CHALLENGE:
Restate the material word for word and leave out anything that is a picture.
===== PROVIDED MATERIAL
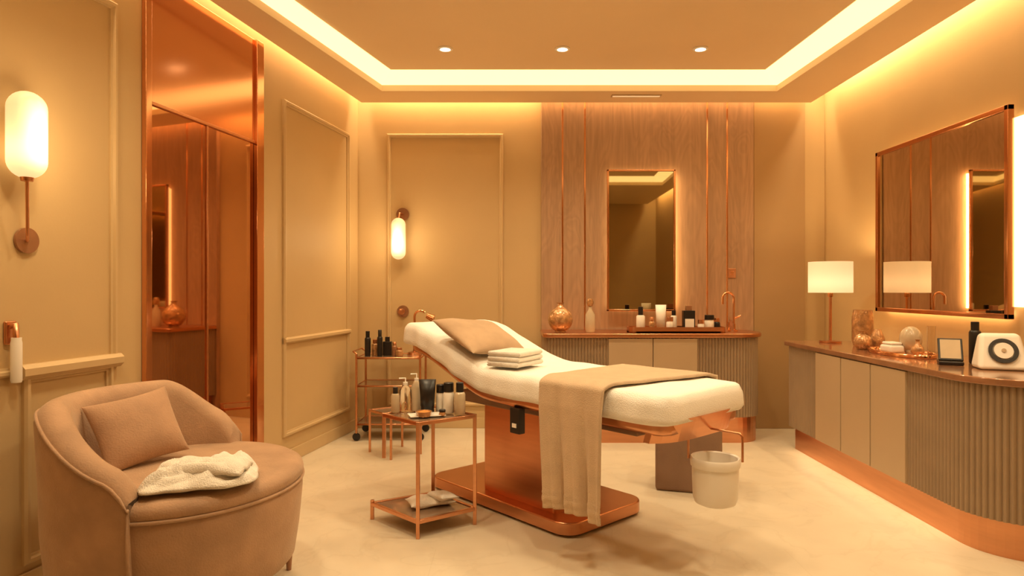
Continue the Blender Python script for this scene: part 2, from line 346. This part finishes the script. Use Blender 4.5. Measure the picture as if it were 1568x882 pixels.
g=G('vanity_cabinet')
path=fillet([(.26,5.545),(.26,5.05),(1.955,5.05),(1.955,5.545)],[0,.06,.2,0])
prism('fluted_body',ribbed(path),.20,.815,'flute',g,smooth=False)
box('door_panel_1',.745,1.085,5.032,5.08,.205,.81,'panel',g,.004)
box('door_panel_2',1.09,1.43,5.032,5.08,.205,.81,'panel',g,.004)
path=fillet([(.30,5.545),(.30,5.06),(1.95,5.06),(1.95,5.545)],[0,.06,.2,0])
prism('copper_plinth',path,0,.198,'copper',g)
path=fillet([(.238,5.546),(.238,5.02),(1.985,5.02),(1.985,5.546)],[0,.05,.22,0],n=12)
prism('countertop',path,.817,.848,'copper',g,.006)
VZ=.849
def bottle(par,x,y,z,r,h,m='white',cap='black',neck=.45,caph=.2,shape='round'):
    hb=h*(1-caph)
    if shape=='round':
        lathe('bottle',[(0,0),(r*.9,0),(r,.004),(r,hb-.012),(r*.85,hb-.003),(r*neck,hb),(0,hb)],m,par,(x,y,z),20)
        if caph: lathe('cap',[(0,0),(r*neck*1.15,0),(r*neck*1.15,h*caph-.002),(r*neck,h*caph),(0,h*caph)],cap,par,(x,y,z+hb),16)
    elif shape=='tube':
        vs=[];n=16
        for k,(zz,a,b) in enumerate(((0,1,1),(h*.2,1,1),(h*.2,1.05,1.05),(h*.6,1.15,.7),(h,1.3,.08))):
            for i in range(n): t=2*pi*i/n; vs.append((x+r*a*math.cos(t),y+r*b*math.sin(t),z+zz))
        fs=[(k*n+i,k*n+(i+1)%n,(k+1)*n+(i+1)%n,(k+1)*n+i) for k in range(4) for i in range(n)]+[tuple(range(n)),tuple(range(4*n,5*n))]
        mk('tube',vs,fs,m,par,True)
    elif shape=='box':
        box('bottle',x-r,x+r,y-r*.6,y+r*.6,z,z+hb,m,par,.003)
        if caph: box('cap',x-r*.5,x+r*.5,y-r*.4,y+r*.4,z+hb,z+h,cap,par,.002)
    elif shape=='pump':
        lathe('bottle',[(0,0),(r,0),(r,hb*.8),(r*.5,hb),(r*.4,hb)],m,par,(x,y,z),20)
        lathe('collar',[(r*.42,0),(r*.42,h*.08),(0,h*.08)],cap,par,(x,y,z+hb),14)
        tube('pump',[(x,y,z+hb+h*.06),(x,y,z+h),(x-r*1.1,y,z+h-.002)],.004,cap,par)
g=G('cosmetics_tray',(1.30,5.19,VZ))
T=fillet([(-.38,-.09),(.38,-.09),(.38,.09),(-.38,.09)],[.05]*4,True,6)
prism('tray_base',T,0,.012,'copper',g)
n=len(T); T2=[(p[0]*.975,p[1]*.9) for p in T]
vs=[(*p,.0) for p in T]+[(*p,.045) for p in T]+[(*p,.045) for p in T2]+[(*p,.005) for p in T2]
mk('tray_rim',vs,[(a*n+i,a*n+(i+1)%n,(a+1)*n+(i+1)%n,(a+1)*n+i) for a in range(3) for i in range(n)],'copper',g)
g=G('cosmetic_bottles',(0,0,VZ+.0125))
bottle(g,1.02,5.18,0,.034,.19,'white','black',.5,.35)
bottle(g,1.10,5.14,0,.022,.11,'amber','copper',.6,.3)
bottle(g,1.185,5.2,0,.034,.205,'white','white',shape='tube')
bottle(g,1.245,5.15,0,.028,.11,'white','copper',.8,.3)
bottle(g,1.29,5.21,0,.024,.16,'white','black',.6,.25)
bottle(g,1.40,5.18,0,.046,.20,'black','counter',shape='box')
box('label',1.365,1.435,5.145,5.152,.015,.095,'white',g)
bottle(g,1.49,5.15,0,.026,.09,'white','copper',.8,.35)
bottle(g,1.565,5.18,0,.036,.125,'white','black',.9,.3)
bottle(g,1.63,5.2,0,.026,.10,'black','copper',.7,.3)
g=G('gooseneck_faucet',(1.80,5.30,VZ))
lathe('base',[(0,0),(.03,0),(.03,.01),(.014,.018),(.014,.06),(0,.06)],'coppers',g)
pts=[(0,0,.05),(0,0,.27)]+[(-.045+.045*math.cos(a*pi/10),0,.27+.045*math.sin(a*pi/10)) for a in range(1,11)]+[(-.09,0,.22)]
tube('spout',pts,.009,'coppers',g)
tube('lever',[(0,0,.10),(.05,-.02,.13)],.007,'coppers',g)
lathe('soap_bottle',[(0,0),(.025,0),(.027,.06),(.01,.09),(.01,.12),(0,.12)],'glass',g,(-.06,-.10,0))
g=G('amber_globe_vase',(.385,5.2,VZ))
pr=[(0,0),(.045,0)]+[(.1*math.sin(t),.10-.1*math.cos(t)) for t in [pi*i/14 for i in range(2,13)]]+[(.028,.20),(.022,.225),(.034,.235),(.0,.235)]
lathe('vase',pr,'amber',g)
g=G('glass_decanter',(.625,5.22,VZ))
lathe('bottle',[(0,0),(.035,0),(.042,.03),(.038,.14),(.014,.18),(.014,.20),(0,.20)],'liquid',g)
lathe('stopper',[(0,.20),(.018,.205),(.03,.235),(.018,.265),(0,.27)],'amber',g)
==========
COMPLETE OUTPUT:
Continue the Blender Python script for this scene: part 2, from line 346. This part finishes the script. Use Blender 4.5. Measure the picture as if it were 1568x882 pixels.
g=G('vanity_cabinet')
path=fillet([(.26,5.545),(.26,5.05),(1.955,5.05),(1.955,5.545)],[0,.06,.2,0])
prism('fluted_body',ribbed(path),.20,.815,'flute',g,smooth=False)
box('door_panel_1',.745,1.085,5.032,5.08,.205,.81,'panel',g,.004)
box('door_panel_2',1.09,1.43,5.032,5.08,.205,.81,'panel',g,.004)
path=fillet([(.30,5.545),(.30,5.06),(1.95,5.06),(1.95,5.545)],[0,.06,.2,0])
prism('copper_plinth',path,0,.198,'copper',g)
path=fillet([(.238,5.546),(.238,5.02),(1.985,5.02),(1.985,5.546)],[0,.05,.22,0],n=12)
prism('countertop',path,.817,.848,'copper',g,.006)
VZ=.849
def bottle(par,x,y,z,r,h,m='white',cap='black',neck=.45,caph=.2,shape='round'):
    hb=h*(1-caph)
    if shape=='round':
        lathe('bottle',[(0,0),(r*.9,0),(r,.004),(r,hb-.012),(r*.85,hb-.003),(r*neck,hb),(0,hb)],m,par,(x,y,z),20)
        if caph: lathe('cap',[(0,0),(r*neck*1.15,0),(r*neck*1.15,h*caph-.002),(r*neck,h*caph),(0,h*caph)],cap,par,(x,y,z+hb),16)
    elif shape=='tube':
        vs=[];n=16
        for k,(zz,a,b) in enumerate(((0,1,1),(h*.2,1,1),(h*.2,1.05,1.05),(h*.6,1.15,.7),(h,1.3,.08))):
            for i in range(n): t=2*pi*i/n; vs.append((x+r*a*math.cos(t),y+r*b*math.sin(t),z+zz))
        fs=[(k*n+i,k*n+(i+1)%n,(k+1)*n+(i+1)%n,(k+1)*n+i) for k in range(4) for i in range(n)]+[tuple(range(n)),tuple(range(4*n,5*n))]
        mk('tube',vs,fs,m,par,True)
    elif shape=='box':
        box('bottle',x-r,x+r,y-r*.6,y+r*.6,z,z+hb,m,par,.003)
        if caph: box('cap',x-r*.5,x+r*.5,y-r*.4,y+r*.4,z+hb,z+h,cap,par,.002)
    elif shape=='pump':
        lathe('bottle',[(0,0),(r,0),(r,hb*.8),(r*.5,hb),(r*.4,hb)],m,par,(x,y,z),20)
        lathe('collar',[(r*.42,0),(r*.42,h*.08),(0,h*.08)],cap,par,(x,y,z+hb),14)
        tube('pump',[(x,y,z+hb+h*.06),(x,y,z+h),(x-r*1.1,y,z+h-.002)],.004,cap,par)
g=G('cosmetics_tray',(1.30,5.19,VZ))
T=fillet([(-.38,-.09),(.38,-.09),(.38,.09),(-.38,.09)],[.05]*4,True,6)
prism('tray_base',T,0,.012,'copper',g)
n=len(T); T2=[(p[0]*.975,p[1]*.9) for p in T]
vs=[(*p,.0) for p in T]+[(*p,.045) for p in T]+[(*p,.045) for p in T2]+[(*p,.005) for p in T2]
mk('tray_rim',vs,[(a*n+i,a*n+(i+1)%n,(a+1)*n+(i+1)%n,(a+1)*n+i) for a in range(3) for i in range(n)],'copper',g)
g=G('cosmetic_bottles',(0,0,VZ+.0125))
bottle(g,1.02,5.18,0,.034,.19,'white','black',.5,.35)
bottle(g,1.10,5.14,0,.022,.11,'amber','copper',.6,.3)
bottle(g,1.185,5.2,0,.034,.205,'white','white',shape='tube')
bottle(g,1.245,5.15,0,.028,.11,'white','copper',.8,.3)
bottle(g,1.29,5.21,0,.024,.16,'white','black',.6,.25)
bottle(g,1.40,5.18,0,.046,.20,'black','counter',shape='box')
box('label',1.365,1.435,5.145,5.152,.015,.095,'white',g)
bottle(g,1.49,5.15,0,.026,.09,'white','copper',.8,.35)
bottle(g,1.565,5.18,0,.036,.125,'white','black',.9,.3)
bottle(g,1.63,5.2,0,.026,.10,'black','copper',.7,.3)
g=G('gooseneck_faucet',(1.80,5.30,VZ))
lathe('base',[(0,0),(.03,0),(.03,.01),(.014,.018),(.014,.06),(0,.06)],'coppers',g)
pts=[(0,0,.05),(0,0,.27)]+[(-.045+.045*math.cos(a*pi/10),0,.27+.045*math.sin(a*pi/10)) for a in range(1,11)]+[(-.09,0,.22)]
tube('spout',pts,.009,'coppers',g)
tube('lever',[(0,0,.10),(.05,-.02,.13)],.007,'coppers',g)
lathe('soap_bottle',[(0,0),(.025,0),(.027,.06),(.01,.09),(.01,.12),(0,.12)],'glass',g,(-.06,-.10,0))
g=G('amber_globe_vase',(.385,5.2,VZ))
pr=[(0,0),(.045,0)]+[(.1*math.sin(t),.10-.1*math.cos(t)) for t in [pi*i/14 for i in range(2,13)]]+[(.028,.20),(.022,.225),(.034,.235),(.0,.235)]
lathe('vase',pr,'amber',g)
g=G('glass_decanter',(.625,5.22,VZ))
lathe('bottle',[(0,0),(.035,0),(.042,.03),(.038,.14),(.014,.18),(.014,.20),(0,.20)],'liquid',g)
lathe('stopper',[(0,.20),(.018,.205),(.03,.235),(.018,.265),(0,.27)],'amber',g)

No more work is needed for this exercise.